Dave Ramsey (and many others) recommend saving 15% of your paycheck to retirement. To be candid this took me a few years to hit – I needed money for other things – like aggressively paying off student loans, building my emergency fund, and saving for a house. But, after a few years I got to 15%! The journey of personal finance (IMO) is a slow but steady one…and hopefully as a snowball rolling down the mountain goes – it speeds up!

Depending on your financial situation you could contribute more if you wanted to – by all means! 15% is a good number to work towards.

Level 3 – Go above $22,500

In 2023, the max you can contribute to a 401(k) is $22,500. This number will go up to $23,000 in 2024. Outside of that you contribute $6,500 (in 2023) to an IRA – an individual retirement account.
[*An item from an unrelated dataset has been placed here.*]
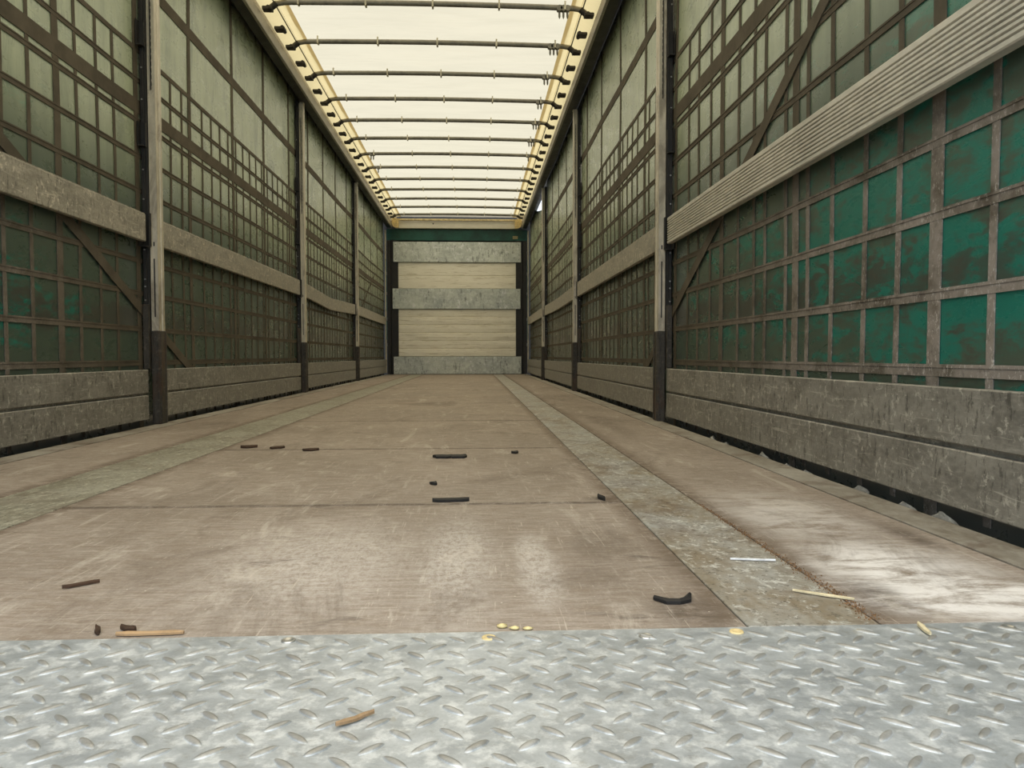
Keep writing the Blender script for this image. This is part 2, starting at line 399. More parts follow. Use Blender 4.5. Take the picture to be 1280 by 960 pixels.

However if you make more than $153,000 as a single filer or $228,000 as a married couple you cannot contribute to an IRA. So the question becomes – how else could you contribute?

If you find yourself blessed with extra income and the ability to save more than $22,500 in a 401(k) you could and likely would just put that money in a regular brokerage account. However, a regular brokerage account doesn’t have the tax benefits that come with a 401(k) or an IRA. I like to minimize my taxes if possible!

Enter in the After-Tax 401(k) Contribution. The IRS actually allows you to contribute a MAX of $66,000 in 2023 and $69,000 in 2024 to a 401(k). This includes your contributions and your employer’s match ($5,000 in my current case). So, that means you have the ability to contribute $30,000-$40,000 to a 401(k). The catch is that your employer must offer this as an option to you – and according to this article – 22% of American employers offered such an option.

Within your 401(k) portal (or HR benefits portal) where you designate how much to pull aside for Traditional and Roth you can there put in the after tax percentage you’d like pulled out. Then – and this is apparently super important – you need to call your brokerage or do it online but have them “setup automatic transfers of your after-tax 401(k) contributions to a Roth 401(k).  If you don’t do this your after tax is basically a regular brokerage account! But assuming you do it it’ll then allow you to have more Roth money in your 401(k)!

Taking a step back – this makes very little sense to me…why more companies don’t offer this…why I have to call and setup the automatic conversion…why the IRS doesn’t just make the max $66,000 vs. $22,500 but I don’t make the rules – I just follow them and try to win as much of the game as I can!

TLDR

I’m thankful for the opportunity to a) save for retirement b) save the max contribution amount by the IRS and c) have an employer that allows for after-tax 401(k) contributions and d) the means to do so! Personal finance is full of little tips and tricks and I hope you enjoyed learning (if you didn’t know already) about the after-tax 401(k) contributions!

Even if you’re not able to benefit from this now keep it in your back pocket as possibly a goal to work towards!